Secondo quanto riportato dal quotidiano i, l’allarme è partito dalla base di RAF Wyton, uno dei principali centri d’intelligence della difesa britannica. Ai dipendenti è stato ordinato di parcheggiare le auto contenenti componenti cinesi a oltre tre chilometri dal perimetro, per evitare qualsiasi rischio di intercettazione. Sotto accusa ci sono in particolare i sistemi di navigazione e i sensori integrati, che potrebbero trasmettere informazioni sensibili all’estero.
A preoccupare le autorità britanniche non sono solo i dati raccolti sulla posizione o i percorsi effettuati, ma anche la possibilità che i microfoni di bordo, nati per assistenti vocali o chiamate, possano essere attivati da remoto. Il sospetto è che vengano usati per registrare conversazioni riservate tra personale militare e funzionari pubblici, mettendo a rischio la sicurezza nazionale.

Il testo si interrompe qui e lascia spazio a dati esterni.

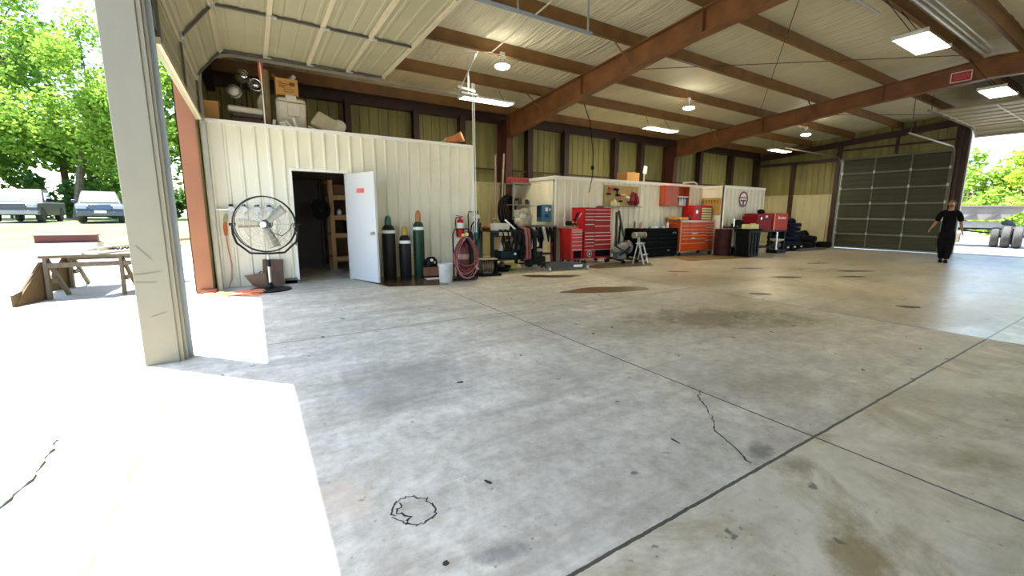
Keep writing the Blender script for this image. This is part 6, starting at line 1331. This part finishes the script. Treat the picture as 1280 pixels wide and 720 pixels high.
def crack(name, pts, w, label, seed, sub=5):
    q = random.Random(seed); P = []
    for (a, b), (c, d) in zip(pts, pts[1:]):
        for k in range(sub):
            f = k/sub; P.append((a+(c-a)*f+q.uniform(-.012, .012), b+(d-b)*f+q.uniform(-.012, .012)))
    P.append(pts[-1]); mb = MB(); vs = []
    for i, p in enumerate(P):
        a = P[max(0, i-1)]; b = P[min(len(P)-1, i+1)]; dx, dy = b[0]-a[0], b[1]-a[1]; l = math.hypot(dx, dy) or 1; ww = w*q.uniform(.4, 1.3)
        vs += [(p[0]-dy/l*ww, p[1]+dx/l*ww, .0015), (p[0]+dy/l*ww, p[1]-dx/l*ww, .0015)]
    mb.add(vs, [(2*i, 2*i+1, 2*i+3, 2*i+2) for i in range(len(P)-1)])
    o = obj(name, mb, crack_m, smooth=False); tag(o, label, 'crack', kind='structure'); return o
crack('floor_crack', [(2.72, 1.83), (2.60, 1.76), (2.57, 1.72), (2.50, 1.61), (2.38, 1.50), (2.27, 1.40), (2.19, 1.23), (2.13, 1.10)], .0045, 'jagged crack across the slab corner near the crossing joints', 3)
ringp = [(.50+.085*math.cos(a)*1.0-.02*math.sin(a), 1.70+.105*math.sin(a)) for a in [2*PI*k/16 for k in range(17)]]
crack('floor_crack', ringp, .0035, 'broken ring shaped crack around a plug in the concrete', 4, 3)
crack('floor_crack', [(.44, 1.62), (.47, 1.66), (.44, 1.72), (.46, 1.78)], .004, 'short crumbled edge beside the ring crack', 5, 4)
for i, (p, lb) in enumerate((([(-.62, 4.0), (-.60, 3.2), (-.62, 2.5), (-.61, 1.8)], 'broken threshold seam in the sunlit apron'), ([(-1.05, 3.4), (-1.02, 2.9), (-1.1, 2.4), (-1.08, 2.0)], 'second broken seam farther out on the sunlit apron'))):
    c_ = crack('floor_crack', p, .010, lb, 8+i, 10); c_.location.z = .001; c_.data.materials[0] = M('dry weedy seam', (.17, .16, .055), .9, var=.3)
q = random.Random(77)
for i in range(46):
    x, y = q.uniform(.4, 6.2), q.uniform(.5, 6.5)
    if x < .4 and y < 3: continue
    o = blob('debris_chip', x, y, q.uniform(.008, .03), q.uniform(.005, .014), q.uniform(0, 3), crack_m if i % 4 else M('pale chip', (.5, .48, .42), .8), 200+i, .004, .4, 9, .003)
    tag(o, 'small dark chip of debris lying on the concrete floor', 'debris', 'debris chips on the floor')
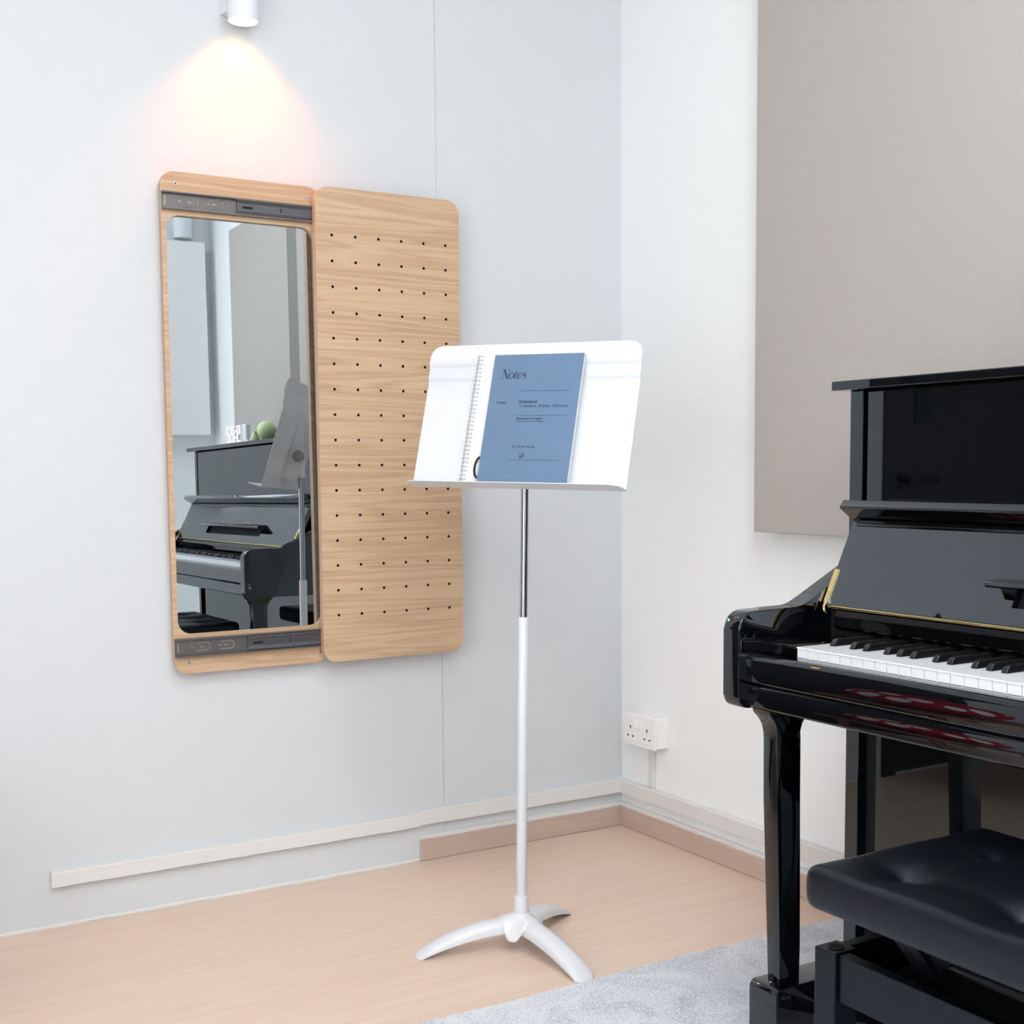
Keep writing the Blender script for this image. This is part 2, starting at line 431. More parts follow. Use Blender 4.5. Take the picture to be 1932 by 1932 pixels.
# ------------------------------------------------------------------ rug
bm = bmesh.new()
nx, ny = 150, 10
X0, X1, Y0, Y1 = -2.05, -.03, -3.5, -.897
edge = []
n = 160
for i in range(n+1):
    t = i/n; x = X0 + (X1-X0)*t
    edge.append((x, Y1 + .004*math.sin(x*9)+random.uniform(-.0025, .0025)))
pts = [(X0, Y0), (X1, Y0)] + edge[::-1]
prism(bm, pts, 'z', 0.0005, .013, .004, 2)
rug = obj('area_rug', bm, M['rug'], loc=(-1.0, -2.2, 0))
tag(rug, 'grey mottled pile rug under the piano and bench', 'rug')

# ------------------------------------------------------------------ sliding mirror cabinet
t = thing('mirror_cabinet', (-1.07, 0, .53), 'light oak wall mirror unit with perforated panel slid open to the right', 'mirror')
YF = -.036
o_l = rrect(-1.2548, .5385, -.8845, 1.6475, .032, 10); i_l = rrect(-1.2440, .6290, -.9005, 1.5540, .031, 10)
bm = frame_face(bmesh.new(), o_l, i_l, YF, -.0265, 0, 1)
bmesh.ops.recalc_face_normals(bm, faces=bm.faces)
back = obj('backboard', bm, [M['oak'], M['oak_edge']], t)
# glass leans a hair upwards inside the frame
bm = bmesh.new(); prism(bm, rrect(-1.2450, .628, -.8995, 1.555, .031, 8), 'y', -.0306, -.0284)
for v in bm.verts: v.co.y += .009*(v.co.z-1.09) - .004*(v.co.x+1.07)
obj('mirror_glass', bm, M['mirror'], t)
o2 = rrect(-1.2500, .5435, -.8895, 1.6425, .028, 10)
bm = frame_face(bmesh.new(), o2, rrect(-1.2460, .5475, -.8935, 1.6385, .026, 10), -.0270, -.0045, 0, 0)
obj('rear_batten', bm, M['oak_edge'], t)
for z in (1.6216, .5632):
    for x in (-1.2215, -.9140 if z > 1 else -.9060):
        bm = bmesh.new(); cyl(bm, (x, YF+.002, z), (x, YF-.0025, z), .0058, .0045, 20)
        s = obj('screw', bm, M['screw'], t, smooth=40)
        bm = bmesh.new(); cyl(bm, (x, YF-.0020, z), (x, YF-.0032, z), .0018, n=6); obj('screw_socket', bm, M['hole'], s)
def rail(zc, h1, h2):
    bm = bmesh.new()
    xl, xm = -1.2535, -1.0855
    # cabinet member: shallow C channel
    y = YF
    pr_ = [(y, zc-h1/2), (y-.013, zc-h1/2), (y-.013, zc-h1/2+.0030), (y-.0025, zc-h1/2+.0045), (y-.0025, zc+h1/2-.0045), (y-.013, zc+h1/2-.0030), (y-.013, zc+h1/2), (y, zc+h1/2)]
    prism(bm, pr_, 'x', xl, -.62)
    r = obj('slide_rail', bm, M['zinc'], t)
    for cx in (-1.187, -1.131):      # pressed U slots and holes
        zz = zc
        path = [(cx-.018, zz+.009), (cx+.008, zz+.009), (cx+.013, zz+.006), (cx+.014, zz), (cx+.013, zz-.006), (cx+.008, zz-.009), (cx-.018, zz-.009)]
        obj('pressed_tab', tube(bmesh.new(), [(p[0], y-.0028, p[1]) for p in path], .0014, 6), M['steel_line'], r)
        obj('punched_slot', B((cx-.010, y-.0036, zz-.0014), (cx-.001, y-.002, zz+.0014)), M['steel_line'], r)
    for cx in (-1.214, -1.149): obj('punched_slot', B((cx-.004, y-.0036, zc-.0012), (cx+.003, y-.002, zc+.0012)), M['steel_line'], r)
    obj('end_stop', tube(bmesh.new(), [(-1.246, y-.003, zc+.010), (-1.246, y-.003, zc-.010)], .0011, 6), M['steel_line'], r)
    bm = bmesh.new()
    # intermediate member, ribbed
    a = h2/2
    pr2 = [(y-.004, zc-a), (y-.0125, zc-a), (y-.0135, zc-a+.002), (y-.0115, zc-a+.004), (y-.0085, zc-a+.0085), (y-.0085, zc+a-.0085), (y-.0115, zc+a-.004), (y-.0135, zc+a-.002), (y-.0125, zc+a), (y-.004, zc+a)]
    prism(bm, pr2, 'x', xm, -.60)
    s = obj('inner_slide', bm, M['zinc_dark'], r)
    obj('slide_slot', B((xm+.012, y-.0092, zc-.0028), (xm+.036, y-.008, zc+.0022), .001, 1), M['hole'], r)
    for q in (-.003, .002): obj('slide_notch', B((-.985, y-.0092, zc+q), (-.9805, y-.008, zc+q+.0022)), M['hole'], r)
rail(1.5835, .038, .034); rail(.5985, .042, .032)
# perforated sliding panel
cut = bmesh.new()
for r_ in range(16):
    for c2 in range(6):
        x = -.868 + .0593*c2; z = 1.537 - .05905*r_
        cyl(cut, (x, -.075, z), (x, -.052, z), .0034, n=14)
cm = bpy.data.meshes.new('cut'); cut.to_mesh(cm); cut.free(); cm.materials.append(M['hole'])
cobj = bpy.data.objects.new('cut', cm); COL.objects.link(cobj)
bm = prism(bmesh.new(), rrect(-.9078, .5400, -.5330, 1.6465, .034, 10), 'y', -.0648, -.0468, .0012, 1)
for f in bm.faces:
    f.normal_update(); f.material_index = 0 if abs(f.normal.y) > .9 else 1
dm = bpy.data.meshes.new('d0'); bm.to_mesh(dm); bm.free(); dm.materials.append(M['oak']); dm.materials.append(M['oak_edge'])
dob = bpy.data.objects.new('d0', dm); COL.objects.link(dob)
md = dob.modifiers.new('holes', 'BOOLEAN'); md.object = cobj; md.operation = 'DIFFERENCE'; md.solver = 'EXACT'; md.material_mode = 'TRANSFER'
dg = bpy.context.evaluated_depsgraph_get()
me2 = bpy.data.meshes.new_from_object(dob.evaluated_get(dg)); bm = bmesh.new(); bm.from_mesh(me2)
mats = list(me2.materials)
bpy.data.objects.remove(dob); bpy.data.objects.remove(cobj)
door = obj('sliding_panel', bm, mats, t)

# ------------------------------------------------------------------ wall lamp above the mirror
LX, LY, LZ = -1.0662, -.060, 1.984
t = thing('wall_lamp', (LX, 0, LZ+.08), 'white cylinder wall lamp glowing warm above the mirror', 'lamp', None)
bm = prism(bmesh.new(), fillet([(LX-.036, -.001), (LX-.030, -.036), (LX+.030, -.036), (LX+.036, -.001)], [0, .004, .004, 0]), 'z', LZ+.024, LZ+.155)
obj('bracket', bm, M['lampwhite'], t)
bm = lathe(bmesh.new(), [(.0345, 0), (.0345, .17), (.0, .17), (.0, .169), (.0322, .165), (.0322, .045), (.0322, 0), (.0345, 0)], (LX, LY, LZ), 48)
obj('lamp_tube', bm, M['lampwhite'], t, smooth=40)
bm = lathe(bmesh.new(), [(.0320, .002), (.0300, .010), (.026, .022), (.0, .024)], (LX, LY, LZ), 40)
obj('reflector', bm, M['inner'], t, smooth=40)
bm = lathe(bmesh.new(), [(.0, .0235), (.022, .0225), (.022, .0215), (0, .0205)], (LX, LY, LZ), 32)
obj('bulb', bm, M['lampglow'], t)
ld = bpy.data.lights.new('lamp_beam', 'SPOT'); ld.energy = 6.5; ld.color = (1., .22, .01); ld.spot_size = math.radians(112); ld.spot_blend = .75; ld.shadow_soft_size = .018
lo = bpy.data.objects.new('lamp_beam', ld); COL.objects.link(lo); lo.parent = t; lo.location = (0, LY, -.08+.016); 

# ------------------------------------------------------------------ socket and conduit
t = thing('wall_socket', (0, -.145, .254), 'white double switched wall socket on the right wall near the corner', 'socket')
obj('back_box', B((-.040, -.2135, .2535), (0, -.0775, .3335), .002), M['plug'], t)
bm = B((-.0465, -.2165, .2505), (-.0395, -.0745, .3365), .0025); pl = obj('faceplate', bm, M['plug'], t)
for y in (-.129, -.1515):
    bm = bmesh.new(); prism(bm, [(-.046, .300), (-.0505, .301), (-.0485, .317), (-.046, .3185)], 'y', y-.0085, y+.0085, .001, 1); obj('switch', bm, M['plug'], pl)
for yc in (-.106, -.180):
    bm = bmesh.new(); box(bm, (-.0469, yc-.0022, .2945), (-.0462, yc+.0022, .3035)); 
    for s in (-1, 1): box(bm, (-.0469, yc+s*.011-.0032, .273), (-.0462, yc+s*.011+.0032, .2775))
    obj('socket_holes', bm, M['pin'], pl)
bm = B((-.0475, -.2065, .2607), (-.0462, -.0905, .2625)); obj('label_slot', bm, M['clock'], pl)
t2 = obj('cable_conduit', B((-.011, -.1585, .1335), (0, -.1365, .2532), .003), M['trim'], loc=(0, -.1475, .1335))
tag(t2, 'white painted cable cover running down from the wall socket', 'conduit')

# ------------------------------------------------------------------ acoustic panels on the right wall
def acoustic(y0, y1, x0, x1, z0, z1, mat, label, name='acoustic_panel', group=None):
    o = obj(name, B((x0, y0, z0), (x1, y1, z1), .0015, 1), mat, loc=(x1, (y0+y1)/2, z0))
    return tag(o, label, 'panel', group)
acoustic(-2.335, -.6047, -.055, -.0015, .8445, 2.45, M['taupe'], 'large taupe acoustic panel behind the bass half of the piano')
acoustic(-3.215, -2.445, -.055, -.0015, .8445, 2.19, M['taupe'], 'shorter taupe acoustic panel left of the dark strip in the mirror')
acoustic(-2.445, -2.335, -.053, -.0015, .8445, 2.45, M['taupe_d'], 'narrow dark grey strip between the two taupe wall panels', 'panel_strip')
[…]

Non solo auto a marchio cinese: la direttiva coinvolge anche modelli di case europee e giapponesi – come BMW, JLR e Volkswagen – che integrano tecnologie prodotte in Cina. A finire nel mirino, tuttavia, sono soprattutto i giganti asiatici del settore come BYD, che per ora ha scelto di non commentare le accuse.
Le critiche non sono mancate, specialmente da parte di esponenti politici conservatori. Alicia Kearns, deputata e portavoce per la sicurezza, ha attaccato duramente il governo per non aver già interrotto l’uso di veicoli cinesi nella flotta ufficiale. “Non possiamo permetterci mezze misure quando è in gioco la sicurezza nazionale”, ha dichiarato, chiedendo un blocco totale delle auto cinesi in ambito governativo e militare.
Interpellato sul tema, il Ministero della Difesa ha evitato smentite, limitandosi a ribadire che la protezione delle informazioni sensibili è prioritaria e che sono già in vigore protocolli rigorosi per garantire la sicurezza.
Il caso mette in luce una crescente tensione tra l’espansione dell’industria automotive cinese e le preoccupazioni geopolitiche dei paesi occidentali. Se da un lato le auto elettriche cinesi attirano per costi e innovazione, dall’altro aumenta la diffidenza verso l’infrastruttura digitale che le anima. E a questo punto, la vera domanda è: quanto ci fidiamo della tecnologia che guida le nostre auto?